BELEM (PA) – Discussions about cattle production mixed sustainability ambitions with a dose of pragmatism on the opening day of COP30, the UN Climate Conference taking place this week and next in Belem, a city in Brazil’s Amazon region.
Executives and experts across the supply chain agreed that traceability, regenerative agriculture, and circular economy programs will only scale if they deliver financial returns.
The challenge, they said, is to expand sustainable solutions in the Amazon’s cattle sector while bringing small ranchers on board — in Para alone, the state where Belem is located, there are more than 110,000 cattle producers. The state hosts 25.5 million head of cattle, Brazil’s second-largest herd, trailing only Mato Grosso’s 32.9 million.
“For farmers, the best incentive is revenue. With profit in his pocket, he won’t do what we don’t want him to do — especially clear new land,” said Manuela Maluf Santos, executive director of IDH Brazil, a global NGO headquartered in the Netherlands and based in Cuiaba that promotes economic and social development aligned with environmental protection.
According to Santos, IDH teams often meet ranchers “eager to open new areas” because of poor earnings — usually the result of outdated management. “It’s sad to see pastures that could produce five times more, but ranchers’ mentality is still old. A tree is renewable, a forest isn’t. We can’t afford to lose more.”
Price Premium
Gilberto Tomazoni, Global CEO of JBS, said the sector’s key challenge is to create price premiums for ranchers who follow best practices. “Over the past 40 years, Brazil boosted productivity by 120% and reduced pastureland by 20%. That’s impressive, but the US has less than half our herd and produces more beef. Our job is to accelerate progress.”
He warned that the urgency is mounting. “The global population is growing fast — 2.3 billion people already face moderate or severe food insecurity, and 700 million are going hungry.”
Nelcina Tropardi, vice president for legal, ESG, and corporate affairs at Grupo Carrefour Brasil, pointed to another challenge: visibility across the entire supply chain.
“We can already trace 100% of fattening cattle. The biggest gap lies in the indirect suppliers — the breeding and rearing stages — which are much more diverse in technology and practices.”
Consumers Won’t Foot the Bill
Without financial incentives, sustainability won’t gain traction, Tomazoni said. “Sustainability without productivity raises costs. Passing those on to consumers is unrealistic — they won’t pay for it.”
Carrefour’s Tropardi said it’s up to retailers to bridge that gap. “Even when consumers don’t ask directly, there’s an implicit demand for sustainable and transparent products. Our role is to craft a narrative that brings them along.”
Land Regularization
“The most expensive part by far isn’t traceability — it’s land regularization,” said José Otávio Passos, senior director at The Nature Conservancy (TNC), during another panel at COP30 on Monday.
The leading example is Para’s Sustainable Livestock Program, a coalition between the state government, TNC, JBS, and other meatpackers, which aims to trace 100% of Para’s herd by the end of 2026.

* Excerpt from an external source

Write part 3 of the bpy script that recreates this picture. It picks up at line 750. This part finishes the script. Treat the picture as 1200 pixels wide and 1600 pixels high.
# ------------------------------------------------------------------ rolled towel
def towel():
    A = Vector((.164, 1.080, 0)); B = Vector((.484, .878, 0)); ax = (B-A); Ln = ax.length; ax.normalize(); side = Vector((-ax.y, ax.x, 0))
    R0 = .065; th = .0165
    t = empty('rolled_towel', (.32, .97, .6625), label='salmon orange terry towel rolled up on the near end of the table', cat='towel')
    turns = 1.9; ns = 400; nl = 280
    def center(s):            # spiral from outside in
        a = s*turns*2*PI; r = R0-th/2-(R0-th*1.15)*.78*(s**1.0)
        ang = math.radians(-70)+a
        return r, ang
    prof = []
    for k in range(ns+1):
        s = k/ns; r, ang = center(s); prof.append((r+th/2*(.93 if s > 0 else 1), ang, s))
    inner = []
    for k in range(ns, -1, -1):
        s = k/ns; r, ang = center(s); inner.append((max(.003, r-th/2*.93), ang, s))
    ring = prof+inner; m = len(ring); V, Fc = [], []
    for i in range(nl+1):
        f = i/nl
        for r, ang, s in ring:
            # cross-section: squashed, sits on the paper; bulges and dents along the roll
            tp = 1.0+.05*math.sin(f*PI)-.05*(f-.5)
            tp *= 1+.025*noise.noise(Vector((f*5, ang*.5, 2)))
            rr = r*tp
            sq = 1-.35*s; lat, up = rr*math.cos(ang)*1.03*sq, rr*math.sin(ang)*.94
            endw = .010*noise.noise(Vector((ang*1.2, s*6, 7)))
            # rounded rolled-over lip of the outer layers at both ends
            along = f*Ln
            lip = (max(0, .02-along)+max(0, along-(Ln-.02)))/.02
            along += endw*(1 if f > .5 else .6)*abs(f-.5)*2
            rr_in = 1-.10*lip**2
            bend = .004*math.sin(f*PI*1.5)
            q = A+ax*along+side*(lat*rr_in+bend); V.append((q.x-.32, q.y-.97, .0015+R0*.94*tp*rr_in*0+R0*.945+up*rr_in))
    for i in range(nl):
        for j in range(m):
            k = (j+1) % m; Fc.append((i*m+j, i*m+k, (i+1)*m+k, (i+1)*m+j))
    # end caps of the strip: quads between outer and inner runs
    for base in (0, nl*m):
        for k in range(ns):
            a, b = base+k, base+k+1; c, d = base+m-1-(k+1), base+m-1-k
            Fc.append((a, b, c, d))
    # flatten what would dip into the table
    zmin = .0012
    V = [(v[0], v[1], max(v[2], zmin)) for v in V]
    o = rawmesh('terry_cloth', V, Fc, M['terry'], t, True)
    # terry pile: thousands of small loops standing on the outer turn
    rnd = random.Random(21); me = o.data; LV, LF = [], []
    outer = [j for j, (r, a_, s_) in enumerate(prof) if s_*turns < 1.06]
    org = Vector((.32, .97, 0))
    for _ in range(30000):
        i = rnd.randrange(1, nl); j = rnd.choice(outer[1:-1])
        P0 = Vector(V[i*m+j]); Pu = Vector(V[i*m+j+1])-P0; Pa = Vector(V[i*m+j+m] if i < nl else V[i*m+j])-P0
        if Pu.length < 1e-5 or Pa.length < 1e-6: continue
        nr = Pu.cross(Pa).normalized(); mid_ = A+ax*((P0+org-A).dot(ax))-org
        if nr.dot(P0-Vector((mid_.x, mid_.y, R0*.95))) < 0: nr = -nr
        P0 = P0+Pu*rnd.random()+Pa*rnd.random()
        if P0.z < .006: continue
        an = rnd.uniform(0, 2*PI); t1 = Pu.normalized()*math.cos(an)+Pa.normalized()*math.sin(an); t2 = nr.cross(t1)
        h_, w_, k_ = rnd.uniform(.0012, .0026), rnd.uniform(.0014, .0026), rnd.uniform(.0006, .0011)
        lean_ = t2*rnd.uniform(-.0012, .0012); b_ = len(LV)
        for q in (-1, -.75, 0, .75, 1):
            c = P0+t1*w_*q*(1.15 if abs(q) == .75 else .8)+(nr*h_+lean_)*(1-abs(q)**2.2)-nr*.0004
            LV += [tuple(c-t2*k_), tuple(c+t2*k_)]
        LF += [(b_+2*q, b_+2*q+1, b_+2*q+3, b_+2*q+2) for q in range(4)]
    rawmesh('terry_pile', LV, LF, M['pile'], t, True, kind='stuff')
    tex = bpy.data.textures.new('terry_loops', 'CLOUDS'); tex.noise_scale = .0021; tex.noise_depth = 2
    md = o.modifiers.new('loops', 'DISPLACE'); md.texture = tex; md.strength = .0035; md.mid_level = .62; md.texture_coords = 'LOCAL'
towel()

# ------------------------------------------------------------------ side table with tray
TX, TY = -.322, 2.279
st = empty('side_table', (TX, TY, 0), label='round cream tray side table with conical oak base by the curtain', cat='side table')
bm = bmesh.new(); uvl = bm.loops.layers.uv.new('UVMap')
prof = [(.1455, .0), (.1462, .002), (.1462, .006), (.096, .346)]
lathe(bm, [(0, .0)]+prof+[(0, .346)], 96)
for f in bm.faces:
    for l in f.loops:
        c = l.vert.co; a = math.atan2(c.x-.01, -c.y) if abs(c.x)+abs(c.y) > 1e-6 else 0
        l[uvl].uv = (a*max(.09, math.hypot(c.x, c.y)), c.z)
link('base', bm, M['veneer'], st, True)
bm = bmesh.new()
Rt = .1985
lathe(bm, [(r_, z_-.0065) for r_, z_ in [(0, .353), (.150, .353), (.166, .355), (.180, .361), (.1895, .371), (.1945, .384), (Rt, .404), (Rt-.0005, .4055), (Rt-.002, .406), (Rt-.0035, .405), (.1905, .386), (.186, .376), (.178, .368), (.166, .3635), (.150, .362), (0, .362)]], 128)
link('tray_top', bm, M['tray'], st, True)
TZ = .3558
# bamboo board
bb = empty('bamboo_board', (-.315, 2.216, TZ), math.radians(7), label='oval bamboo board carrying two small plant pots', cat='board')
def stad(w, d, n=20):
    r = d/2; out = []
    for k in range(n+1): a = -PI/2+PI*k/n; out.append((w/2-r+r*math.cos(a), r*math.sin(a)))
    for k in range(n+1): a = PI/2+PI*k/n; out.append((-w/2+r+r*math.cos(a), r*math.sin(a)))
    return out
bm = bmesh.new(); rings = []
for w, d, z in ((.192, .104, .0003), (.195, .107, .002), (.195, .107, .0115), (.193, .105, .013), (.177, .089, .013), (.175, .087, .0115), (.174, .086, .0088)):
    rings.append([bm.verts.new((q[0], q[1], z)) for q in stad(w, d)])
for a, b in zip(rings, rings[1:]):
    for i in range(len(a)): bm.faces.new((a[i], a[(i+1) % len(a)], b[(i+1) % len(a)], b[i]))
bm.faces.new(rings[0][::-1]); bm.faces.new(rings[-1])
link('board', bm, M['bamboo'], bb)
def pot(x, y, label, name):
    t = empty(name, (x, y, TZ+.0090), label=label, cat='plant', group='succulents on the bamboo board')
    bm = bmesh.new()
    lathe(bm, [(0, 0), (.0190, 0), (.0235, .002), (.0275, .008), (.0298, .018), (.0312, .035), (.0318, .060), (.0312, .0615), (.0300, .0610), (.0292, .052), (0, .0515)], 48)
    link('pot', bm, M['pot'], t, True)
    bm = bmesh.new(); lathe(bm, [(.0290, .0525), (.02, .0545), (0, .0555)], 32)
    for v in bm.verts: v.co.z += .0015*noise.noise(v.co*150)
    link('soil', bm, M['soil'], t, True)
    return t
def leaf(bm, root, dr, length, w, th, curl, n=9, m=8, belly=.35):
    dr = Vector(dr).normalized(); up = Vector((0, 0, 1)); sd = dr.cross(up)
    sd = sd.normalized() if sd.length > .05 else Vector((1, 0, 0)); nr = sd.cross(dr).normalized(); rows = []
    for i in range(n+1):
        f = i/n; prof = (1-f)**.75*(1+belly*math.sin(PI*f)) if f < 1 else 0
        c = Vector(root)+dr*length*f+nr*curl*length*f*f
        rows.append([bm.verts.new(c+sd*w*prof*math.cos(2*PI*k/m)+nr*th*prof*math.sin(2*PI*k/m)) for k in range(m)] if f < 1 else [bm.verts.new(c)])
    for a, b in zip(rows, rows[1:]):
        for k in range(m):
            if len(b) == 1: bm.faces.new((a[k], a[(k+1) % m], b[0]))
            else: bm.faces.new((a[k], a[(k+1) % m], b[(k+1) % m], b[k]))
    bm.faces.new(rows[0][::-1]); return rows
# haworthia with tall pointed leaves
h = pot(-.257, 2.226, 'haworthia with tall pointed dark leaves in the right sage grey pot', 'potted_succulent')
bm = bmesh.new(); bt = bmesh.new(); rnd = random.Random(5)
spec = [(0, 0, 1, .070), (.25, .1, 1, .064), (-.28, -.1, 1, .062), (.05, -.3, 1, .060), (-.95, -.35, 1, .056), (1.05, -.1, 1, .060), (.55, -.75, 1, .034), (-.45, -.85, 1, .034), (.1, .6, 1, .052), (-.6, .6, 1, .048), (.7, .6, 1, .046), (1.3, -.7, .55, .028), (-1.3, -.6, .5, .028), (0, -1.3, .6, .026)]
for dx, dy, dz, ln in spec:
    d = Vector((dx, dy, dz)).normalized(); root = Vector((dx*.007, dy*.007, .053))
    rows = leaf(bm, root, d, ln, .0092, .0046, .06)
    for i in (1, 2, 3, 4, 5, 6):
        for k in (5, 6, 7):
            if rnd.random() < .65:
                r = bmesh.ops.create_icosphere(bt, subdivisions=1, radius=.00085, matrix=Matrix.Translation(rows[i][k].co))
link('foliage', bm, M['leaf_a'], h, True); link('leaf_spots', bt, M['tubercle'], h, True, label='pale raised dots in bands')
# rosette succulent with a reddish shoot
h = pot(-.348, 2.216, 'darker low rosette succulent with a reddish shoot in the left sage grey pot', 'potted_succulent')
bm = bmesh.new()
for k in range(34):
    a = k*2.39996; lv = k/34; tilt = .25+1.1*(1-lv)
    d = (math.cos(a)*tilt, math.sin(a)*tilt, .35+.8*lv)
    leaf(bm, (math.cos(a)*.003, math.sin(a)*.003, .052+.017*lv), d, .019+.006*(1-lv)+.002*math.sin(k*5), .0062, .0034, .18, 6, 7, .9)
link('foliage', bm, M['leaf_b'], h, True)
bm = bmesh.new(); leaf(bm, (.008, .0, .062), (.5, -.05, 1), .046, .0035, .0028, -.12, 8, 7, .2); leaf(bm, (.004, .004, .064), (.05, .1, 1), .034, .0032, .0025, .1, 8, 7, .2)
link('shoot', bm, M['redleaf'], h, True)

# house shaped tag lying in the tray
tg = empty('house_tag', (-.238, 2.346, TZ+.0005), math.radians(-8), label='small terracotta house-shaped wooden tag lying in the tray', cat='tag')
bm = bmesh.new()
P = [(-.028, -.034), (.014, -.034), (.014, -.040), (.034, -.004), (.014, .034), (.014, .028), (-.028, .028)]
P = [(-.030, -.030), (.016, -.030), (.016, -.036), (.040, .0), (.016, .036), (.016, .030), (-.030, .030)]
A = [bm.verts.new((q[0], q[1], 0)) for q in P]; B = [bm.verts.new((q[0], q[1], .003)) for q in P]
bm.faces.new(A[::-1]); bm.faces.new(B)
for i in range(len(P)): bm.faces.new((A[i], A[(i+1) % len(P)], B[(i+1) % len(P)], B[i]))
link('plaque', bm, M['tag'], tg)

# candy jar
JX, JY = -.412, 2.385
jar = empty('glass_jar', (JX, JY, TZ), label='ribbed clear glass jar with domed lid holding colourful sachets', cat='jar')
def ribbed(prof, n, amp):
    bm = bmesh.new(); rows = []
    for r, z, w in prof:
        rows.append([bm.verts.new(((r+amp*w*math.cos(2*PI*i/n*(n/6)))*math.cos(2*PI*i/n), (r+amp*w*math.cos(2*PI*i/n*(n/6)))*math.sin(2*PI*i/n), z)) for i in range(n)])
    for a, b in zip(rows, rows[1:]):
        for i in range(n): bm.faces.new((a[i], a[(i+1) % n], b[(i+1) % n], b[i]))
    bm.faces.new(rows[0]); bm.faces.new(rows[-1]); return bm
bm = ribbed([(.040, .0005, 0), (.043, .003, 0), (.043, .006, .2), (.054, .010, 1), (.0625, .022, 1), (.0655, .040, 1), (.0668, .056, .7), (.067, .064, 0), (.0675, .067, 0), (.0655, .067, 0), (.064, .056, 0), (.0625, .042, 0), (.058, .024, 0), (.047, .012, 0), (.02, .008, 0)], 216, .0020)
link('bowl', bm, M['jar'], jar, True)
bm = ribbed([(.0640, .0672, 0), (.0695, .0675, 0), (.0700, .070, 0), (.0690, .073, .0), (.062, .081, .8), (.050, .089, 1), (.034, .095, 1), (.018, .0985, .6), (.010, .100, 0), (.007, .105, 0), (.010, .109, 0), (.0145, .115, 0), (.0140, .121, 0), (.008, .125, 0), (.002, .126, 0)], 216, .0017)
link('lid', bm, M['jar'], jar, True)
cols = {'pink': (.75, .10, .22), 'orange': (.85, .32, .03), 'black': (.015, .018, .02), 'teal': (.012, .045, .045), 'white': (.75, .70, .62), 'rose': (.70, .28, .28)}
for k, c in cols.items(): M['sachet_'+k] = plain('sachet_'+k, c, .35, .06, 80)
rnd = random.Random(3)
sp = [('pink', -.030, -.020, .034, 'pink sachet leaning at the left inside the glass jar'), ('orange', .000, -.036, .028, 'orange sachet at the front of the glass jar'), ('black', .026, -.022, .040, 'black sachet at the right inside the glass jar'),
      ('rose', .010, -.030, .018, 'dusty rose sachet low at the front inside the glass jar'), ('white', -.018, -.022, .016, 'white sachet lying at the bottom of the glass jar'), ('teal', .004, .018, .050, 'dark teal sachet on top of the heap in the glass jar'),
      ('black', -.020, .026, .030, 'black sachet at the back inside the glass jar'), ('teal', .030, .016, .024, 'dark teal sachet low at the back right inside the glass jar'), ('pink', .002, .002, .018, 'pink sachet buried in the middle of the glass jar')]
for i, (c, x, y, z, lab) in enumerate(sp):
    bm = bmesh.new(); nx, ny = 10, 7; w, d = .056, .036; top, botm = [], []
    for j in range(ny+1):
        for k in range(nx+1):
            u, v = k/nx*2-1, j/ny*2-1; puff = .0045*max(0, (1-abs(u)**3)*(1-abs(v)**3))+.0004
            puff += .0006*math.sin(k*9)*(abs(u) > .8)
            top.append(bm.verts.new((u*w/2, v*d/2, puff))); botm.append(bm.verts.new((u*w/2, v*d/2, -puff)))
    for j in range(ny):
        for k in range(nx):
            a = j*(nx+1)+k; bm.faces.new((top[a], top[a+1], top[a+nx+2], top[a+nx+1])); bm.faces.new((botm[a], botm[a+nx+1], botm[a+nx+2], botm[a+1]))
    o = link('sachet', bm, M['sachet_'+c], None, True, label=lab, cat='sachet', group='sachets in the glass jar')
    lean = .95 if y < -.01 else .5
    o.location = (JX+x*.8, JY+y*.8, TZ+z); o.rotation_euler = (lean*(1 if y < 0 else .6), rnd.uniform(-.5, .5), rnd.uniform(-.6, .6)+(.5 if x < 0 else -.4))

“Traceability is just the anchor,” Passos explained. “The program also promotes property regularization and technical upgrades to raise productivity. For small producers with up to 100 head, ear tagging is free.”
Renata Nobre, deputy secretary for Water and Climate at Para’s environment department, said fear and mistrust remain barriers. “Environmental compliance scares producers. To tag cattle, they must have their land titles in order, and many drop out at that point. Aligning land and environmental regularization is essential.”
Tomazoni said that principle supports JBS environmental programs such as Green Offices, an initiative that’s helped recover social and environmental liabilities across more than 8 million hectares and 20,000 farms in Brazil.
Treating Pastures Like Crops
For IDH’s Santos, improving production quality requires viewing cattle production “as if it were agriculture — taking care of pasture the same way you care for crops.”
That includes carbon sequestration, said Tomazoni. “Well-managed ranching is carbon-positive — it removes more carbon than it emits.”
A case in point is Fazenda Cigana, in southern Minas Gerais, managed by Ana Paula da Silva, who represents the farm’s second generation. For the second year in a row, her operation ranked first in a JBS program which rewards ranchers for productivity and management improvements, including regenerative practices.
“We’ve gained visibility by combining profitability and sustainability — concepts many see as opposites, but I believe they’re complementary,” she said. “When we took care of the soil, financial success followed. My practices are simple — but doing the basics well gets you halfway there.”
That includes composting cattle manure to fertilize corn crops, which supply most of the feed. “We began integrating crops and livestock three years ago, and with crop rotation, our soil analysis results have improved dramatically,” she said.